KUALA LUMPUR: Malaysia Airlines Bhd (MAS) enters the Year of the Rooster with two main goals — to break even by end of this year and be profitable next year while rebuilding its brand as the national carrier of Malaysia.

MAS group managing director and chief executive officer (CEO) Peter Bellew said the mindset within MAS was already geared towards achieving the goals and ensuring a sustainable success in the future.

“Now, there is a belief among the staff that it’s going to be successful; that we will make it. We will achieve the goals that we have set to turn the airline around in the next couple of years,” he told NST Business in an exclusive interview.

The 51-year-old Irishman added that MAS would also be relisted some time in the first quarter of 2019.

With the ringgit’s decline against the US dollar and oil price volatility, Bellew said MAS would aggressively bring costs down by renegotiating with suppliers as well as negotiate for better airport charges overseas and overflight charges.

MAS will also use more fuel-efficient aircraft such as the Airbus A350 and the Boeing B737 MAX to ensure lower expenses.

The airline will receive two A350s by end-October and four more next year while the B737 will be delivered at the end of 2019.

Bellew, who has over 30 years of experience in the aviation sector, believes the MAS brand remains strong as passengers, travel agents and the public have returned to the airline after it worked tirelessly last year to re-engage with them while focusing on sales and marketing.

“We are now up at the 80 per cent load factor. You don’t get back up into the 80 per cent load factor if people don’t love your brand. Obviously, there was nothing wrong with the brand. We just didn’t tell anybody that we existed,” he added.

Besides offering luxury as a new travel experience, MAS will maintain its value-added fares on 15 to 20 per cent of its economy class seats, particularly for adventurous travellers who seek thrill and excitement such as surfers, hikers, mountaineers and cyclists.

Bellew said based on in-house research that was done in the last six months, there were a high number of adventurous leisure travellers who flew on MAS to Malaysia and other Asean countries.

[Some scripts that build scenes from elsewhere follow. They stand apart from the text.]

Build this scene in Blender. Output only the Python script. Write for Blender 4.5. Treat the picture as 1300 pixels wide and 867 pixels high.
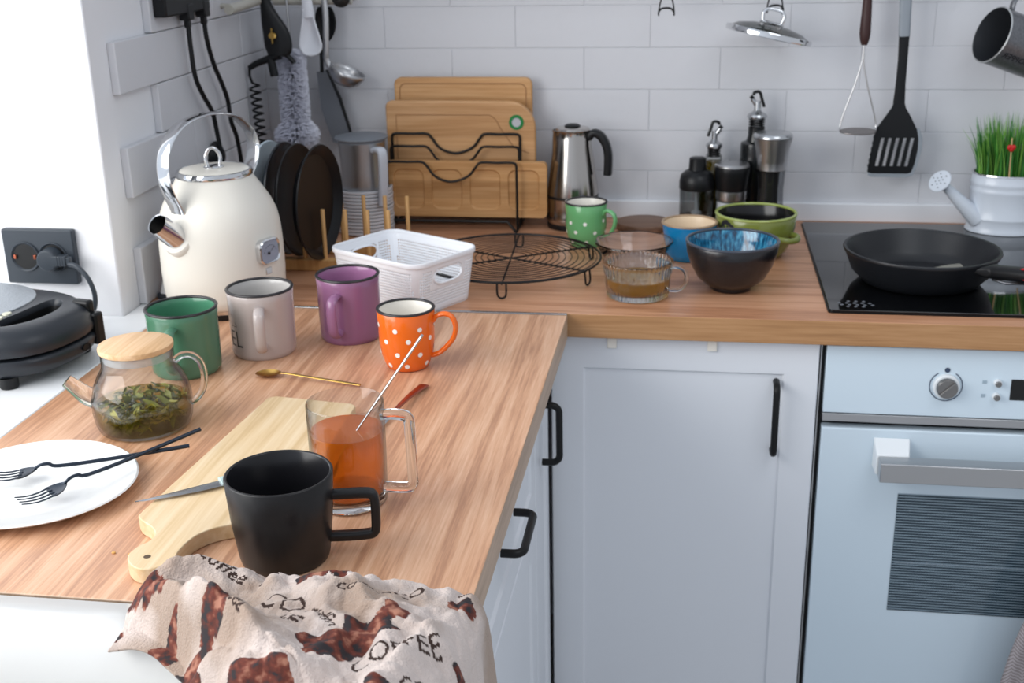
import bpy, bmesh, math, random
from mathutils import Vector, Matrix, noise
random.seed(7)
PI = math.pi
for o in list(bpy.data.objects): bpy.data.objects.remove(o)
SC = bpy.context.scene
COL = SC.collection

# ---------------------------------------------------------------- camera
CAM = Vector((0.17902, -2.27919, 1.46160)); YAW, PIT, ROL, FPX = 0.155616, 0.343519, -0.020877, 1529.584
def cam_axes():
    cy, sy = math.cos(YAW), math.sin(YAW)
    f = Vector((-sy*math.cos(PIT), cy*math.cos(PIT), -math.sin(PIT)))
    r = Vector((cy, sy, 0)); u = r.cross(f)
    return r*math.cos(ROL)+u*math.sin(ROL), -r*math.sin(ROL)+u*math.cos(ROL), f
r_, u_, f_ = cam_axes()
cd = bpy.data.cameras.new('camera'); cam = bpy.data.objects.new('camera', cd); COL.objects.link(cam)
cam.matrix_world = Matrix(((r_.x, u_.x, -f_.x, CAM.x), (r_.y, u_.y, -f_.y, CAM.y), (r_.z, u_.z, -f_.z, CAM.z), (0, 0, 0, 1)))
cd.sensor_width = 36; cd.lens = 36*FPX/1300; cd.clip_start = .05
cd.dof.use_dof = True; cd.dof.focus_distance = 1.17; cd.dof.aperture_fstop = 11
SC.camera = cam
SC.view_settings.view_transform = 'Standard'; SC.view_settings.look = 'None'
SC.view_settings.gamma = 1; SC.view_settings.use_curve_mapping = False
SC.view_settings.exposure = 0.12

# ---------------------------------------------------------------- light
W = bpy.data.worlds.new('world'); SC.world = W; W.use_nodes = True
nt = W.node_tree; nt.nodes.clear()
out = nt.nodes.new('ShaderNodeOutputWorld'); bg = nt.nodes.new('ShaderNodeBackground')
tc = nt.nodes.new('ShaderNodeTexCoord'); sx = nt.nodes.new('ShaderNodeSeparateXYZ'); rp = nt.nodes.new('ShaderNodeValToRGB')
mr = nt.nodes.new('ShaderNodeMapRange'); mr.inputs['From Min'].default_value = -1; mr.inputs['From Max'].default_value = 1
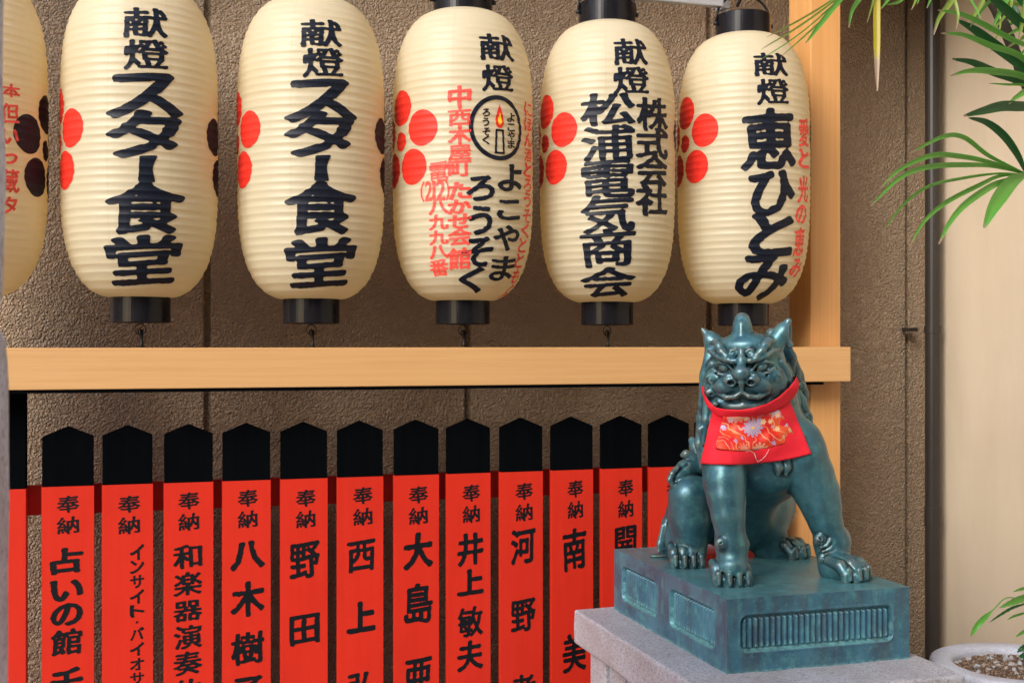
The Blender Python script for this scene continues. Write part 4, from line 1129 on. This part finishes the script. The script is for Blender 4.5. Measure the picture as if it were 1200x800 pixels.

He said the airline was doing its biggest promotional campaign in London to attract the adventurous European travellers as well as business guests to Malaysia this year.

On the Kuala Lumpur–London route, Bellew said it had been a huge success with the Airbus A380 aircraft almost always full on each trip since last year.

Back in July last year, MAS’s market share on the London-Kuala Lumpur route was down to 45 per cent.

“We’ve got right back up to 60 per cent now, which is a great result,” he said.

The airline will also progressively refurbish its Golden Lounges at the Kuala Lumpur International Airport (KLIA), Kota Kinabalu International Airport, Kuching International Airport and London’s Heathrow Airport starting this year.

Bellew said MAS was open to working with third parties to operate the lounges, but had no plans to sell them.

“We have seen interest but the more I looked at it, the more I feel we have to keep it under direct control. It’s a core part of the proposition,” he added.

Summing up last year, Bellew said 2016 ended very well for MAS with a higher number of passengers as it regained the confidence of travellers and business partners.

Bellew, previously MAS chief operating officer, assumed the managing director and CEO roles in July last year, replacing Christoph Mueller, an airline turnaround specialist brought in by Malaysia Aviation Group’s sole shareholder, Khazanah Nasional Bhd.

The German had brought in other airline specialists including Bellew, who was a former director of flight operation at Europe’s budget carrier Ryanair Ltd.

In April last year, Mueller shocked the local aviation industry by announcing that he was stepping down due to a change in his personal circumstances.